Ce même récital, il l’a joué pendant presque toute la dernière année en tournée à travers le monde. «C’est un programme beaucoup plus traditionnel que ce que je fais habituellement», confie Marc-André. Bach, Brahms, Liszt et Schubert sous les doigts d’Hamelin avaient de quoi nous surprendre, encore une fois, mais différemment. «Il y a un côté de moi qui veut que les gens n’oublient pas que je peux faire ce répertoire. Je veux qu’on sache que je ne délaisse rien.»

Double jeu
Ces compositeurs lui ont permis d’explorer un autre aspect de sa personnalité musicale et aussi de se mettre un peu plus à nu, sans ses habituelles «pelures» de complexité. «J’ai vraiment découvert des choses splendides de mon point de vue musical. Je pense que ça m’a ouvert les yeux en me permettant de faire autre chose, d’aller plus directement à l’essentiel.» Le pianiste a-t-il senti une évolution dans son jeu? «Il y a des choses très intéressantes qui commencent à se passer, confie Hamelin, même depuis les douze derniers mois. J’ai peut-être une plus grande capacité à communiquer. C’est aux autres de le dire, mais en tout cas, c’est ce que je ressens.»

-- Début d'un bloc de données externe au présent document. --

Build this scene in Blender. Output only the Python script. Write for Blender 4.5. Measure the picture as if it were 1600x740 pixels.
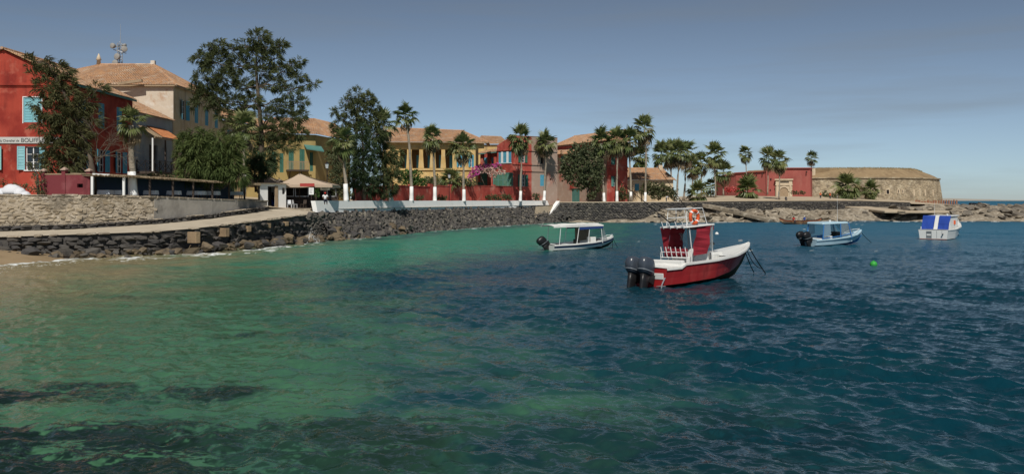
import bpy, bmesh, math, random
import numpy as np
from mathutils import Vector, Matrix
R = math.radians
random.seed(7); rng = np.random.default_rng(7)
for o in list(bpy.data.objects): bpy.data.objects.remove(o)
sc = bpy.context.scene
COL = sc.collection
# ------------------------------------------------------------------ camera, sky, sun, exposure
F = 1386.0; CH = 4.0                      # focal length in photo pixels, eye height above the water
cam = bpy.data.cameras.new('camera'); camo = bpy.data.objects.new('camera', cam); COL.objects.link(camo)
camo.location = (0, 0, CH); camo.rotation_euler = (R(90), 0, 0)
cam.sensor_fit = 'HORIZONTAL'; cam.sensor_width = 36; cam.lens = 36*F/1600; cam.shift_y = -57/1600
cam.clip_start = .1; cam.clip_end = 60000
sc.camera = camo
SUN_EL = 50.0; SUN_AZ = (-.03, -.9995)
sdir = Vector((SUN_AZ[0]*math.cos(R(SUN_EL)), SUN_AZ[1]*math.cos(R(SUN_EL)), math.sin(R(SUN_EL)))).normalized()
sl = bpy.data.lights.new('sun', 'SUN'); sl.energy = 4.2; sl.angle = R(.53); sl.color = (1, .95, .87)
so = bpy.data.objects.new('sun', sl); COL.objects.link(so); so.rotation_euler = sdir.to_track_quat('Z', 'Y').to_euler(); so.location = (-40, -60, 90)
w = bpy.data.worlds.new('World'); sc.world = w; w.use_nodes = True
nt = w.node_tree; nt.nodes.clear()
out = nt.nodes.new('ShaderNodeOutputWorld'); bg = nt.nodes.new('ShaderNodeBackground'); sky = nt.nodes.new('ShaderNodeTexSky')
sky.sky_type = 'NISHITA'; sky.sun_disc = False; sky.sun_elevation = R(SUN_EL); sky.sun_rotation = math.atan2(SUN_AZ[0], SUN_AZ[1])
sky.altitude = 0; sky.air_density = .6; sky.dust_density = .2; sky.ozone_density = 4.0
bg.inputs['Strength'].default_value = .0325
# thin high veil: streaky noise that lightens the sky a little
tc = nt.nodes.new('ShaderNodeTexCoord'); mp = nt.nodes.new('ShaderNodeMapping'); mp.inputs['Scale'].default_value = (1.1, 1.1, 14)
mp.inputs['Rotation'].default_value = (0, R(7), 0)
nz = nt.nodes.new('ShaderNodeTexNoise'); nz.inputs['Scale'].default_value = 2.2; nz.inputs['Detail'].default_value = 6; nz.inputs['Roughness'].default_value = .55
mr = nt.nodes.new('ShaderNodeMapRange'); mr.inputs[1].default_value = .46; mr.inputs[2].default_value = .72; mr.inputs[3].default_value = 0; mr.inputs[4].default_value = .34
mx = nt.nodes.new('ShaderNodeMixRGB'); mx.inputs['Color2'].default_value = (6.2, 6.7, 7.0, 1)
hs = nt.nodes.new('ShaderNodeHueSaturation'); hs.inputs['Saturation'].default_value = .66; hs.inputs['Hue'].default_value = .483
nt.links.new(tc.outputs['Generated'], mp.inputs['Vector']); nt.links.new(mp.outputs[0], nz.inputs['Vector'])
nt.links.new(nz.outputs['Fac'], mr.inputs[0]); nt.links.new(mr.outputs[0], mx.inputs['Fac'])
gm_ = nt.nodes.new('ShaderNodeGamma'); gm_.inputs['Gamma'].default_value = 1.4; nt.links.new(sky.outputs[0], gm_.inputs['Color']); nt.links.new(gm_.outputs[0], hs.inputs['Color']); nt.links.new(hs.outputs[0], mx.inputs['Color1'])
nt.links.new(mx.outputs[0], bg.inputs['Color']); nt.links.new(bg.outputs[0], out.inputs['Surface'])
vs = sc.view_settings; vs.view_transform = 'Standard'; vs.look = 'None'; vs.gamma = 1; vs.use_curve_mapping = False
vs.exposure = 0.0
sc.render.engine = 'CYCLES'
sc.cycles.max_bounces = 6; sc.cycles.diffuse_bounces = 3; sc.cycles.glossy_bounces = 3; sc.cycles.transmission_bounces = 4
sc.cycles.transparent_max_bounces = 6; sc.cycles.caustics_reflective = False; sc.cycles.caustics_refractive = False
sc.cycles.use_denoising = True
# ------------------------------------------------------------------ helpers
def PX(px, Y): return (px-800.)*Y/F
def PZ(py, Y): return CH-(py-313.)*Y/F
def P(px, py, Y): return Vector((PX(px, Y), Y, PZ(py, Y)))
def tag(o, label=None, cat=None, group=None, kind=None):
    if label: o['label'] = label
    if cat: o['category'] = cat
    if group: o['group'] = group
    if kind: o['kind'] = kind
    return o
def thing(name, loc, label, cat, group=None, rz=0):
    o = bpy.data.objects.new(name, None); COL.objects.link(o); o.location = loc; o.rotation_euler = (0, 0, rz)
    o.empty_display_size = .3
    return tag(o, label, cat, group)
def rootloc(o):
    v = Vector((0, 0, 0))
    while o is not None:
        v = v + Vector(o.location); o = o.parent
    return v
def finish(name, me, mats, parent, loc=None):
    if not isinstance(mats, (list, tuple)): mats = [mats]
    for m in mats: me.materials.append(m)
    o = bpy.data.objects.new(name, me); COL.objects.link(o)
    if parent is not None: o.parent = parent
    if loc is not None: o.location = loc
    return o
def inst(name, me, parent, loc, rot=(0, 0, 0), scale=(1, 1, 1), world=True):
    o = bpy.data.objects.new(name, me); COL.objects.link(o)
    L = Vector(loc)
    if parent is not None:
        o.parent = parent
        if world: L = L-rootloc(parent)
    o.location = L; o.rotation_euler = rot; o.scale = scale
    return o
class MB:
    def __init__(s): s.v = []; s.f = []; s.m = []; s.r = []
    def add(s, vs, fs, mi=0, rnd=None):
        b = len(s.v); s.v.extend([tuple(v) for v in vs])
        if rnd is None: rnd = random.random()
        for f in fs: s.f.append(tuple(i+b for i in f)); s.m.append(mi); s.r.append(rnd)
    def quad(s, a, b, c, d, mi=0, rnd=None): s.add([a, b, c, d], [(0, 1, 2, 3)], mi, rnd)
    def box(s, x0, x1, y0, y1, z0, z1, mi=0, rnd=None):
        s.add([(x0,y0,z0),(x1,y0,z0),(x1,y1,z0),(x0,y1,z0),(x0,y0,z1),(x1,y0,z1),(x1,y1,z1),(x0,y1,z1)],
              [(0,3,2,1),(4,5,6,7),(0,1,5,4),(1,2,6,5),(2,3,7,6),(3,0,4,7)], mi, rnd)
    def hexa(s, p, mi=0, rnd=None):       # p: 8 points, bottom ring then top ring
        s.add(p, [(0,3,2,1),(4,5,6,7),(0,1,5,4),(1,2,6,5),(2,3,7,6),(3,0,4,7)], mi, rnd)
    def bar(s, a, b, w, h, up=(0,0,1), mi=0, rnd=None):
        a = Vector(a); b = Vector(b); d = (b-a).normalized(); up = Vector(up)
        x = d.cross(up)
        if x.length < 1e-4: x = d.cross(Vector((1,0,0)))
        x.normalize(); z = x.cross(d)
        x = x*w/2; z = z*h/2
        s.hexa([a-x-z, a+x-z, b+x-z, b-x-z, a-x+z, a+x+z, b+x+z, b-x+z], mi, rnd)
    def tube(s, pts, rad, n=6, mi=0, cap=True, rnd=None):
        pts = [Vector(p) for p in pts]
        if not isinstance(rad, (list, tuple)): rad = [rad]*len(pts)
        rings = []; ref = Vector((0, 0, 1))
        for i, p in enumerate(pts):
            d = (pts[min(i+1, len(pts)-1)]-pts[max(i-1, 0)])
            d = d.normalized() if d.length > 1e-9 else Vector((0, 0, 1))
            x = d.cross(ref)
            if x.length < .05: x = d.cross(Vector((1, 0, 0)))
            x.normalize(); y = x.cross(d)
            rings.append([p+(x*math.cos(2*math.pi*k/n)+y*math.sin(2*math.pi*k/n))*rad[i] for k in range(n)])
        s.loft(rings, mi, cap, rnd)
    def loft(s, rings, mi=0, cap=True, rnd=None, closed=True):
        n = len(rings[0]); vs = [v for r in rings for v in r]; fs = []
        for i in range(len(rings)-1):
            for k in range(n if closed else n-1):
                a = i*n+k; b = i*n+(k+1) % n
                fs.append((a, b, b+n, a+n))
        if cap:
            fs.append(tuple(range(n))[::-1]); fs.append(tuple(range((len(rings)-1)*n, len(rings)*n)))
        s.add(vs, fs, mi, rnd)
    def mesh(s, name, off=Vector((0, 0, 0)), smooth=False):
        me = bpy.data.meshes.new(name)
        me.from_pydata([(v[0]-off[0], v[1]-off[1], v[2]-off[2]) for v in s.v], [], s.f)
        me.polygons.foreach_set('material_index', s.m)
        a = me.attributes.new('rnd', 'FLOAT', 'FACE'); a.data.foreach_set('value', s.r)
        if smooth: me.polygons.foreach_set('use_smooth', [True]*len(s.f))
        bm = bmesh.new(); bm.from_mesh(me); bmesh.ops.recalc_face_normals(bm, faces=bm.faces); bm.to_mesh(me); bm.free()
        me.update(); return me
    def build(s, name, mats, parent=None, local=False, smooth=False, base=None):
        if local: off = Vector((0, 0, 0))
        elif parent is not None: off = rootloc(parent)
        else: off = Vector(base) if base is not None else Vector((0, 0, 0))
        o = finish(name, s.mesh(name, off, smooth), mats, parent, None if parent is not None else off)
        return o
def bevel(o, w=.02, seg=2):
    m = o.modifiers.new('bevel', 'BEVEL'); m.width = w; m.segments = seg; m.limit_method = 'ANGLE'; m.angle_limit = R(40); return o
def np_mesh(name, V, Fa, mats, parent=None, rnd=None, smooth=False, local=False):
    off = np.array(rootloc(parent)) if (parent is not None and not local) else np.zeros(3)
    V = np.asarray(V, dtype=np.float32)-off.astype(np.float32); Fa = np.asarray(Fa, dtype=np.int32); k = Fa.shape[1]; n = len(Fa)
    me = bpy.data.meshes.new(name)
    me.vertices.add(len(V)); me.vertices.foreach_set('co', V.ravel())
    me.loops.add(n*k); me.loops.foreach_set('vertex_index', Fa.ravel())
    me.polygons.add(n); me.polygons.foreach_set('loop_start', np.arange(0, n*k, k, dtype=np.int32))
    me.polygons.foreach_set('loop_total', np.full(n, k, dtype=np.int32))
    if smooth: me.polygons.foreach_set('use_smooth', np.ones(n, dtype=bool))
    if rnd is not None:
        a = me.attributes.new('rnd', 'FLOAT', 'FACE'); a.data.foreach_set('value', np.asarray(rnd, dtype=np.float32))
    me.update(calc_edges=True); me.validate()
    return finish(name, me, mats, parent)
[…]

Son prochain récital montréalais aura lieu sous les auspices de la société Pro Musica, le 12 janvier prochain, au Théâtre Maisonneuve de la Place des Arts. Le programme choisi est en quelque sorte au confluent des deux aspects de la carrière de Marc-André Hamelin. Il présentera en première partie la Sonate no 27 en mi mineur, op. 90 de Beethoven et la Fantaisie en ut mineur, op. 17 de Schumann, et en seconde partie, les Variations et fugue sur un thème de Bach, op. 81, de Reger. Que reste-t-il, somme toute, à accomplir pour le pianiste québécois? «Je crois que je suis déjà en train de le faire. Je n’ai pas vraiment de grandes aspirations autres que ce que je fais présentement. La "littérature" de piano, les innombrables partitions et musiciens à découvrir, tout ça est immense, ça n’a jamais de fin.» Que lui souhaiter, alors, pour l’année qui vient? «L’impression d’être compris un tant soit peu. Il n’y a rien de comparable à ça!»